The Hani people usually build their villages on the sunny mountainside. Exuberant green bosks, bamboos, palm trees, peaches and plum trees are located behind the villages with terraces stretching to the bottom of the valley. There are also spring wells near the villages. Houses are strewn randomly according to the shape of the mountain.

Hani houses are called mushroom houses due to their shape. According to legend, in ancient times, the Hani people lived in caves and the tall mountains and steep roads made it inconvenient for them to go outside. They then moved to a place called Reluo, which had big mushrooms scattered around the mountain. The mushrooms, which resisted the wind and the rain, provided shelter for ants and other insects. The Hani people therefore built mushroom houses imitating the mushroom shapes.

Traditional Hani houses have bamboo frames and walls made of sundried mud bricks and a thatched roof. The wall is about half a meter tall, with one-half underground and one-half above ground. The roof is covered with many thatches in the shape of bevels. The house consists of northern rooms, a front corridor (equal to a antehall) and side rooms. Usually, the bigger, northernmost room is the main hall. In the Banna area, parents' bedrooms are located to the east of the main hall and have a sacrificial ancestral tablet.

The mushroom house, with more than two floors, has a ground floor with sheds for horses, cows and storehouses for slaughtered livestock. The second floor is partitioned by wooden boards to form three separate rooms, with a square fireplace in the middle room. The top floor is sealed with clay for fireproofing and the space between the second (or the third) floor and top floor of the house is called fenghuolou. Fenghuolou is divided by wooden boards into several sections for storing corn, vegetables and fruit; it also serves as a place for sons or daughters of the right age to have dates with their lovers. On the top floor, there is a flat-roofed room and a thatched room with two or four bevels where guests are invited to sit by the fireplace to smoke, drink sticky rice tea or Menguo wine and sing for good luck.

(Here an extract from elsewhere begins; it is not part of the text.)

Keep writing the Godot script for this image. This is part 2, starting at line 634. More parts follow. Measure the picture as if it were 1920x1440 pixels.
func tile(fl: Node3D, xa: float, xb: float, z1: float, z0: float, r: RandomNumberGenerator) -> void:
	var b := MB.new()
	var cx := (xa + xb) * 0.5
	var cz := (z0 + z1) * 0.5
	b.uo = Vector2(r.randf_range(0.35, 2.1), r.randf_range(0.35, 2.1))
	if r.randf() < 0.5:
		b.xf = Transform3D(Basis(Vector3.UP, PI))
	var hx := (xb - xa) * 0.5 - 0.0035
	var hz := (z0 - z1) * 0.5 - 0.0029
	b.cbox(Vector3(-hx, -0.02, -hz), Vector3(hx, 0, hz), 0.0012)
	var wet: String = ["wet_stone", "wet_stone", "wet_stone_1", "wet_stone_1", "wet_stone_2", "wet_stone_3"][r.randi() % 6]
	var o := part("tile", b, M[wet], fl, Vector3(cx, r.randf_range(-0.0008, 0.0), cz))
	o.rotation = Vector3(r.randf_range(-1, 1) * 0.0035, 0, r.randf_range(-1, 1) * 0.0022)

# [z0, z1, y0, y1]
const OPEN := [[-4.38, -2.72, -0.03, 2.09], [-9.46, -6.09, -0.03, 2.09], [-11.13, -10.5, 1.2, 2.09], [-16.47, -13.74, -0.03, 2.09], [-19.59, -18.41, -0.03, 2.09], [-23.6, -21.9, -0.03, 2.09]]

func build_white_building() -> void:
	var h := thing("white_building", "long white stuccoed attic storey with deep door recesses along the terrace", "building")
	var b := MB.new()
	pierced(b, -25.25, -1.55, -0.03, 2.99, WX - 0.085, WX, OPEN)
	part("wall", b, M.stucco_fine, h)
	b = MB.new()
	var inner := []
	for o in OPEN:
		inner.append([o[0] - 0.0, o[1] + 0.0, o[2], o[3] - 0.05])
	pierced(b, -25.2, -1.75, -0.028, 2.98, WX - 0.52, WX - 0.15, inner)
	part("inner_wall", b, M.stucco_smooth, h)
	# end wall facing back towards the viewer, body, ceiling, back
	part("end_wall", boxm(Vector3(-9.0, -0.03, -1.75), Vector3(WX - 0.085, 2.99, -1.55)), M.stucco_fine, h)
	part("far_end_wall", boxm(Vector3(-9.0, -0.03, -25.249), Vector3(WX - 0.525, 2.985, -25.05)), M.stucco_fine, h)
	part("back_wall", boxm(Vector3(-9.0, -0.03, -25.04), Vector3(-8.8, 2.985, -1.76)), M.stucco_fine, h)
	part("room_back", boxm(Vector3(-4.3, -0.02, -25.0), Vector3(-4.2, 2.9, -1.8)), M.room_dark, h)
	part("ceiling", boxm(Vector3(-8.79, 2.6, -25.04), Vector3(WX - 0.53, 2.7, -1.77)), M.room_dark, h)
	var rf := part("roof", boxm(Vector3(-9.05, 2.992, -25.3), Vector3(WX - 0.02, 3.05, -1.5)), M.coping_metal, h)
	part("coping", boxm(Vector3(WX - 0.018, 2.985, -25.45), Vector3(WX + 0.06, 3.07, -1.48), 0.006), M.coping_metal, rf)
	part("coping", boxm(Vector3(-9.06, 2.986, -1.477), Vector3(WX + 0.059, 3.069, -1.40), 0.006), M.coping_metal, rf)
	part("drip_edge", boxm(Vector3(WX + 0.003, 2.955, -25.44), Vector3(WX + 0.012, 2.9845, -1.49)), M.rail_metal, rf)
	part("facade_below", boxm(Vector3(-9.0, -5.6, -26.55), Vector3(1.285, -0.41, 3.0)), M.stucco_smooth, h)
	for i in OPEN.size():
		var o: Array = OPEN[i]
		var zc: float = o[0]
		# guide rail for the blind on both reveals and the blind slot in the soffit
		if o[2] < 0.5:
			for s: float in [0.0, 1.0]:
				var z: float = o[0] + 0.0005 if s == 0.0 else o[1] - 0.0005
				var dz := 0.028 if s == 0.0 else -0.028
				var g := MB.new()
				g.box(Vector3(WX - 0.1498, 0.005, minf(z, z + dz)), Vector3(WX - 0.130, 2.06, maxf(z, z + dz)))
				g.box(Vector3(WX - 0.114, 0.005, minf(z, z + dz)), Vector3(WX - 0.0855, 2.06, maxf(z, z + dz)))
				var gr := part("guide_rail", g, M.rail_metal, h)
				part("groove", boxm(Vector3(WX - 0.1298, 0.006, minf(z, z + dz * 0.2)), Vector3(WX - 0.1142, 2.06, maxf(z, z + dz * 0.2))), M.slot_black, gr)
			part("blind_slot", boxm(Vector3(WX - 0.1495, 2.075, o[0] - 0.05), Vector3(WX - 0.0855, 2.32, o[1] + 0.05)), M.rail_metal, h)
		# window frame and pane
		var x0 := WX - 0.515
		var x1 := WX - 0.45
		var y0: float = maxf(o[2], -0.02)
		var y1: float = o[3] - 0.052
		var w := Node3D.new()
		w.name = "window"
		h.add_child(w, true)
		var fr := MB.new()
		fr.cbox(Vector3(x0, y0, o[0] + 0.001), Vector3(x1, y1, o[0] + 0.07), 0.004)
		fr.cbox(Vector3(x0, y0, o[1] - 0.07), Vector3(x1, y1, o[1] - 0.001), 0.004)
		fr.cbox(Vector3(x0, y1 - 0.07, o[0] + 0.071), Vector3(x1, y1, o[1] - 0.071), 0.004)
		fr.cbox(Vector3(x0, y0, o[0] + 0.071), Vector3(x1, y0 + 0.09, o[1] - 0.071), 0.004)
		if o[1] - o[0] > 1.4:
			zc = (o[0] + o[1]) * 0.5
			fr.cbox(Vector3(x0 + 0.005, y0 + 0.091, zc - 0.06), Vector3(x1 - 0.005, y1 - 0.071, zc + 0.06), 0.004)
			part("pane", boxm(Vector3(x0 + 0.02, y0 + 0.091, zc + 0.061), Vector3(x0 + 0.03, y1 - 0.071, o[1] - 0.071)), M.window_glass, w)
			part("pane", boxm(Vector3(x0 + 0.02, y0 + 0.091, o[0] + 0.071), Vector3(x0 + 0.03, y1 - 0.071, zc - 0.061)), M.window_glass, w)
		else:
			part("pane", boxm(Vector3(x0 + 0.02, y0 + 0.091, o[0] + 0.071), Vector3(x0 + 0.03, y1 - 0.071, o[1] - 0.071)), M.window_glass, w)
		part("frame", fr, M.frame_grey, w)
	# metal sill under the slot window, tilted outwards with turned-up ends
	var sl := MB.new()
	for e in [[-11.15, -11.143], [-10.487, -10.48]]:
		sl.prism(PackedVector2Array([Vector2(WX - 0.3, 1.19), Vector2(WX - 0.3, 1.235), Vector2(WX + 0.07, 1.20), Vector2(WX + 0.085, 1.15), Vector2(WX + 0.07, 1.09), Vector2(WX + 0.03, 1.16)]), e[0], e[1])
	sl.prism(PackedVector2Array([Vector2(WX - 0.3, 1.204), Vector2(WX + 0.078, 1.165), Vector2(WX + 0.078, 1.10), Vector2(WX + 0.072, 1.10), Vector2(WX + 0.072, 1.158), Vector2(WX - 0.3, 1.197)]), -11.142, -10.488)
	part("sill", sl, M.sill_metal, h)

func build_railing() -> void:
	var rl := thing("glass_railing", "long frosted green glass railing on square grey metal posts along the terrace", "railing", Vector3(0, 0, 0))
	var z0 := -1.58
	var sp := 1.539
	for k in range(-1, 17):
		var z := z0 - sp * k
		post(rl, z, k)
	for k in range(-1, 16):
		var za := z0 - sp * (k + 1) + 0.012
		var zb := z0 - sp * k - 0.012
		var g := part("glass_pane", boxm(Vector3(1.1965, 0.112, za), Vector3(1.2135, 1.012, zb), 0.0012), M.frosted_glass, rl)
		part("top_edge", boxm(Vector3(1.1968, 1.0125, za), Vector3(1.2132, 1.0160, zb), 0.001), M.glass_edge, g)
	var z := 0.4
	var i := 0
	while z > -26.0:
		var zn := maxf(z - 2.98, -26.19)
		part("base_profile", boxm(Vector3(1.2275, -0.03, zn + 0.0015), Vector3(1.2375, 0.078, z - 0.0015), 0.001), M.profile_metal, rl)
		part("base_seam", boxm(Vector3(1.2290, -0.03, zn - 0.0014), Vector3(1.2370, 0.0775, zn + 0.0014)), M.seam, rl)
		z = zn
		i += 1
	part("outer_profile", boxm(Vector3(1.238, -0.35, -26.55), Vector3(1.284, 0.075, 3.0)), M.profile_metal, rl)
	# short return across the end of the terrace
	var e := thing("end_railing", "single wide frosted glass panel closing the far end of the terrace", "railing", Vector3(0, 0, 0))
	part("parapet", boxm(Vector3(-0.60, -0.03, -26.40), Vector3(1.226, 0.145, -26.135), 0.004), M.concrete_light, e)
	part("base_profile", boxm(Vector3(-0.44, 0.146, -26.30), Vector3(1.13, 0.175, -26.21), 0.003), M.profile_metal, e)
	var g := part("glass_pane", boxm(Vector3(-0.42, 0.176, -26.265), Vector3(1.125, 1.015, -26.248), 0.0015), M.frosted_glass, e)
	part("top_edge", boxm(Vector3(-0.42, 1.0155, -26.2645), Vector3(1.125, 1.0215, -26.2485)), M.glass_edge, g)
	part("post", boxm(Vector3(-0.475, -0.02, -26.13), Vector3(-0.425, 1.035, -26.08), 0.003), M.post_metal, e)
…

The mushroom house is both pleasing to the eye and durable; it is cool in summer and warm in winter, which makes it very special to the culture of Chinese residential architecture. The biggest Hani village, Mali Village in Yuanhe County, is the representative village of mushroom houses. From a distance, the clumped villages, with their terraced fields, bamboo forests and "mushroom houses" take on a tranquil air.